As symbols of failure, take a former council house in south London chopped up into six bedsits, housing association tenants waiting in vain for repairs and private renters searching non-stop for homes

As a symbols of success, take Vienna’s century of genuinely affordable rents, Barcelona’s long-term housing strategy and Singapore’s melding of the market and public ownership.

The Rental Health series stretching across BBC radio and television had all of that and more, from lots of jobs but no homes in the Highlands to the dire state of the rental market in Yorkshire to the mechanics of local housing allowance and Section 21 to people looking for housing alternatives in vans, co-housing and boats.
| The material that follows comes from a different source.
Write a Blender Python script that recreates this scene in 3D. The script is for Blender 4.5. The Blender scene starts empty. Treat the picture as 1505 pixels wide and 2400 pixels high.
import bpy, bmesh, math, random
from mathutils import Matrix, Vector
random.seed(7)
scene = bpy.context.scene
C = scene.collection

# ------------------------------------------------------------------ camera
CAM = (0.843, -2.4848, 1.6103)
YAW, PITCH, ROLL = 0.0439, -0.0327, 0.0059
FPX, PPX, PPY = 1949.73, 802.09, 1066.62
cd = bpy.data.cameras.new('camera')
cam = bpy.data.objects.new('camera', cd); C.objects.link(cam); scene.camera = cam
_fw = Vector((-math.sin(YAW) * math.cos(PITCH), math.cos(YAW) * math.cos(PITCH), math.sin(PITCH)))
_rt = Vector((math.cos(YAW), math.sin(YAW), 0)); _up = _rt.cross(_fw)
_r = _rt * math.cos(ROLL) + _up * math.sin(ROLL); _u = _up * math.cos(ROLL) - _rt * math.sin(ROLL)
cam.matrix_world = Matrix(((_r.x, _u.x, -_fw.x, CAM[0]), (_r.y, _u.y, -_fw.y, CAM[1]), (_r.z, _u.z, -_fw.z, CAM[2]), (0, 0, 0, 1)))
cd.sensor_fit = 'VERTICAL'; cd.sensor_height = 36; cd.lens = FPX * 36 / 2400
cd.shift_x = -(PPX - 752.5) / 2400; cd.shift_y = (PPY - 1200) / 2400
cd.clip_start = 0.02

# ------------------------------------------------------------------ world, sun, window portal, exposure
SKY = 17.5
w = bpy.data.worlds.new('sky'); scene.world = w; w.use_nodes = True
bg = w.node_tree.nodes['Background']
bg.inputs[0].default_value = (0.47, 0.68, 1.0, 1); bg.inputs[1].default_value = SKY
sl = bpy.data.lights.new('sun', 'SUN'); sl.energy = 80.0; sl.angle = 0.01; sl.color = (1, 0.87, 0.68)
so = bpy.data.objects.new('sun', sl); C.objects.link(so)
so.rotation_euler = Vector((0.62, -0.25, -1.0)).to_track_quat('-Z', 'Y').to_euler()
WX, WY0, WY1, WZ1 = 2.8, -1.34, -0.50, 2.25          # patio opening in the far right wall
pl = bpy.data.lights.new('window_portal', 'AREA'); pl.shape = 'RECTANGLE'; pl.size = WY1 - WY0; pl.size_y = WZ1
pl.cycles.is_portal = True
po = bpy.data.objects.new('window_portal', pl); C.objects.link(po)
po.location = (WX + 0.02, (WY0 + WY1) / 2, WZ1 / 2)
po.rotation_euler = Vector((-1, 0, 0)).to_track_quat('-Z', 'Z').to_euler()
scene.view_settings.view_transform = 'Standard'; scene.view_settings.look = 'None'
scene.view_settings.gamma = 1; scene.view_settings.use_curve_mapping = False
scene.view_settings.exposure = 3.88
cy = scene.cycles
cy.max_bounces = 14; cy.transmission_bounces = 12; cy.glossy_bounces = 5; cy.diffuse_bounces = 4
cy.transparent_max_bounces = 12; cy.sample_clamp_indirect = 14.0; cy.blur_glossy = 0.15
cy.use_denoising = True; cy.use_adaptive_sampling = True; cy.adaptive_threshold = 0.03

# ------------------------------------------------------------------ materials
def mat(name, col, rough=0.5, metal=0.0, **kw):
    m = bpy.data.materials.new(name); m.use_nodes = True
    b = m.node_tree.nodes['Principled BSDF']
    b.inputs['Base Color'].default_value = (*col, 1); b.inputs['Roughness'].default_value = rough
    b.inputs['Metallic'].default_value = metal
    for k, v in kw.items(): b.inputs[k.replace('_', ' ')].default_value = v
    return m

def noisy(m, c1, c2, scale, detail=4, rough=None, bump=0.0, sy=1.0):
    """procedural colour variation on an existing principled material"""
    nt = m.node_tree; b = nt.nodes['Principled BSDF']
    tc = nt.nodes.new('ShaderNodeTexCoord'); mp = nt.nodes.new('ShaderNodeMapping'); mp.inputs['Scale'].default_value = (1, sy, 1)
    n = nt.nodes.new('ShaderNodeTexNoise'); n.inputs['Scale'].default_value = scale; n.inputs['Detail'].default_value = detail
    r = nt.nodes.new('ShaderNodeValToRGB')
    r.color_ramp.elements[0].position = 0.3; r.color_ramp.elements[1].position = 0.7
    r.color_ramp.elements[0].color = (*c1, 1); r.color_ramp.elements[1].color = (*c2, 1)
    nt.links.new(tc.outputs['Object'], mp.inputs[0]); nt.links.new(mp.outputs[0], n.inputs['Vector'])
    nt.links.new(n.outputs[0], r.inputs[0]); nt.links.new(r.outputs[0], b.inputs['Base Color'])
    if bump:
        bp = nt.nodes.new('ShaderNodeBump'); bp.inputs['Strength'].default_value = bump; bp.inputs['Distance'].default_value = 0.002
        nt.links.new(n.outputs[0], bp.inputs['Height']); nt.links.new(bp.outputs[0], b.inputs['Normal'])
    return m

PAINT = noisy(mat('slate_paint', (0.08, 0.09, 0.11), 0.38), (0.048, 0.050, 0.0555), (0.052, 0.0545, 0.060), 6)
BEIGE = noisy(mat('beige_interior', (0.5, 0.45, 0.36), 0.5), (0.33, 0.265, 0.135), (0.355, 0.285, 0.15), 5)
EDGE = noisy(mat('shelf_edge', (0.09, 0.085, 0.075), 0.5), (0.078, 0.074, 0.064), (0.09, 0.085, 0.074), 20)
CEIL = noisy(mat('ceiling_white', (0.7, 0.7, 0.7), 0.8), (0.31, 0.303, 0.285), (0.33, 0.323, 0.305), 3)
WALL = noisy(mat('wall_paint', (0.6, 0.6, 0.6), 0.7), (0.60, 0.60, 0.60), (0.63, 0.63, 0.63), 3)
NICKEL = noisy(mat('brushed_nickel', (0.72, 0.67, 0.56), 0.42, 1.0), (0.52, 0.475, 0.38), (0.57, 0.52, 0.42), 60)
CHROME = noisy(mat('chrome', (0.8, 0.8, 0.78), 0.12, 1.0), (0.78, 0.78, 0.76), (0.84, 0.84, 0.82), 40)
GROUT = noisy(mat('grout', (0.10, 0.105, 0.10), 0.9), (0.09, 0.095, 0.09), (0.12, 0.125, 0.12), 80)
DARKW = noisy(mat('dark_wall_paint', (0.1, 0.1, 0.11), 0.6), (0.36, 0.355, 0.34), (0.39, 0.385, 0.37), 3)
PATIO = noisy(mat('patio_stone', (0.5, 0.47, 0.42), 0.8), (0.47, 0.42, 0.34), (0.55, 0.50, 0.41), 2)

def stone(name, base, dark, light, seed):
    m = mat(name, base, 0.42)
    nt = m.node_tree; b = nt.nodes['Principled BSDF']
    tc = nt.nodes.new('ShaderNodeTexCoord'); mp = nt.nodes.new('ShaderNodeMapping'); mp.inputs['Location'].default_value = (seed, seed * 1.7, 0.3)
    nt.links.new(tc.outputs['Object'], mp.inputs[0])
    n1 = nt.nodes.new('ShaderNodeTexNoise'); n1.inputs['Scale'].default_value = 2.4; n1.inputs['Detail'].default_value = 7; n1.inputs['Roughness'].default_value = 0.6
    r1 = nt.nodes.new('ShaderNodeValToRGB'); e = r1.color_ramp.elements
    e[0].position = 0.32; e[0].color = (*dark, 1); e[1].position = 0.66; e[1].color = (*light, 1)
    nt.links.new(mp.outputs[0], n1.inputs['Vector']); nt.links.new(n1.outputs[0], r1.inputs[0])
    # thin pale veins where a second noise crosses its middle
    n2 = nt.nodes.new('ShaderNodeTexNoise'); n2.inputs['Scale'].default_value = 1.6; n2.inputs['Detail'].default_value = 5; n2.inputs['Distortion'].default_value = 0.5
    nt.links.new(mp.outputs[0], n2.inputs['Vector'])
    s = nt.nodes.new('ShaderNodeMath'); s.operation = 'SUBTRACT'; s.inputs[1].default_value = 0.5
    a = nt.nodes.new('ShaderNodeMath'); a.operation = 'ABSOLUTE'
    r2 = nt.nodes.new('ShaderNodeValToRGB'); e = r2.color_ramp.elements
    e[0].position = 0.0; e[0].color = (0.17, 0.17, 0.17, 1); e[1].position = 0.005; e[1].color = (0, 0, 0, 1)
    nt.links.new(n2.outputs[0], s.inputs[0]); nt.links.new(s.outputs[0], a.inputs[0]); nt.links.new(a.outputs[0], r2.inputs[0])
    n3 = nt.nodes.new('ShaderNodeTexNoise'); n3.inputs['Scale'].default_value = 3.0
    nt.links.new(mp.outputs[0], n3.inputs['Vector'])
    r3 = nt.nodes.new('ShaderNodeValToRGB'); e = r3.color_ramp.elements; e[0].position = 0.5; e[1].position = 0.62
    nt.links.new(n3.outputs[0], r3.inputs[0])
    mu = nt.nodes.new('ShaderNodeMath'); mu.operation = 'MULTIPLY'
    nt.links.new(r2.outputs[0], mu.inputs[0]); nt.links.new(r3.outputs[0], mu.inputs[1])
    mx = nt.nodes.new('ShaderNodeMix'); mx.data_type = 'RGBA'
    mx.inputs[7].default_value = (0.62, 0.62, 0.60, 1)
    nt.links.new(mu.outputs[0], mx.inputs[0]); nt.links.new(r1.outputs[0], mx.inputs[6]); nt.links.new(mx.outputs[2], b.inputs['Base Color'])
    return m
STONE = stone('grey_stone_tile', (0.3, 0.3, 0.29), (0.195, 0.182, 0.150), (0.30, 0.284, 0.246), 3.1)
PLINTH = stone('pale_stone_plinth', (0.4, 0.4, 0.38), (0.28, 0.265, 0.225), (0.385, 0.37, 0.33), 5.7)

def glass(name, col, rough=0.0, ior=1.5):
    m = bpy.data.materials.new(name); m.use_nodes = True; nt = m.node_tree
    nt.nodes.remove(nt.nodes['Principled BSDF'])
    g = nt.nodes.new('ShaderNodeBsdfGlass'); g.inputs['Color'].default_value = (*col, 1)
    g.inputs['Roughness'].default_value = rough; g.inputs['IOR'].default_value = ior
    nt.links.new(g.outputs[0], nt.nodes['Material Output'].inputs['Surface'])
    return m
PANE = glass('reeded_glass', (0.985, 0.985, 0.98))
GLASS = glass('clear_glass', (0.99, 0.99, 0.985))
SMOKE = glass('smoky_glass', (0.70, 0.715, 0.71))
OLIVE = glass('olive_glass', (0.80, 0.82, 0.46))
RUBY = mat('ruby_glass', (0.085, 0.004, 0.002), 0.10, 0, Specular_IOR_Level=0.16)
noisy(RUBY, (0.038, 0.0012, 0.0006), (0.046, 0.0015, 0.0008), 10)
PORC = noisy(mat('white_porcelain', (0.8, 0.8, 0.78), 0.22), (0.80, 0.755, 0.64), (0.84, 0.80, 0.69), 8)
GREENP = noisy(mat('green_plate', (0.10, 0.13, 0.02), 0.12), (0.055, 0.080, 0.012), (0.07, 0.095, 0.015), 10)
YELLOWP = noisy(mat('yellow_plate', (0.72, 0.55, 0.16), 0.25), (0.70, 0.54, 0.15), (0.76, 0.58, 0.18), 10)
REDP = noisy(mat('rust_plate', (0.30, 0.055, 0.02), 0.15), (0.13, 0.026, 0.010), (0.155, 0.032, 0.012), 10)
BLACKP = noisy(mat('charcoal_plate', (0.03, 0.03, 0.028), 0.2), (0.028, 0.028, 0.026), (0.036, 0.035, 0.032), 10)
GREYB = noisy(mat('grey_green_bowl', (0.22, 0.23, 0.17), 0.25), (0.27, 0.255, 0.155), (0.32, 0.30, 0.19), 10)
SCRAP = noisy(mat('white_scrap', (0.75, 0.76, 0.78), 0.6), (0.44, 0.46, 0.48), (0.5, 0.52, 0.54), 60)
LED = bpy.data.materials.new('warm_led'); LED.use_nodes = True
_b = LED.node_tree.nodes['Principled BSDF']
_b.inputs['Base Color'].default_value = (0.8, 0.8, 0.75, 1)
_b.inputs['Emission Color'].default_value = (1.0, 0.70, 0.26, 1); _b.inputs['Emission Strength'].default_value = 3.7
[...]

Those symbols of failure don’t come much starker than the three-bedroom council house on the Bampton estate in Forest Hill featured in the brilliantly appalling BBC Panorama documentary What’s Gone Wrong With Our Housing?

The first tenant moved into the home in 1971, bought it under the right to buy for £15,000 in 1984 and sold it for £85,000 in 1988. It is now owned by a private landlord who has converted it into six bedsits rented out for £960 a month each.

Most of what amounts to £60,000 a year in rent is paid in housing benefit by the government that sold it for a quarter of that.

As if that was not enough to make the point, the same private landlord has done the same thing to three other houses in the same terrace and is pocketing £250,000 a year.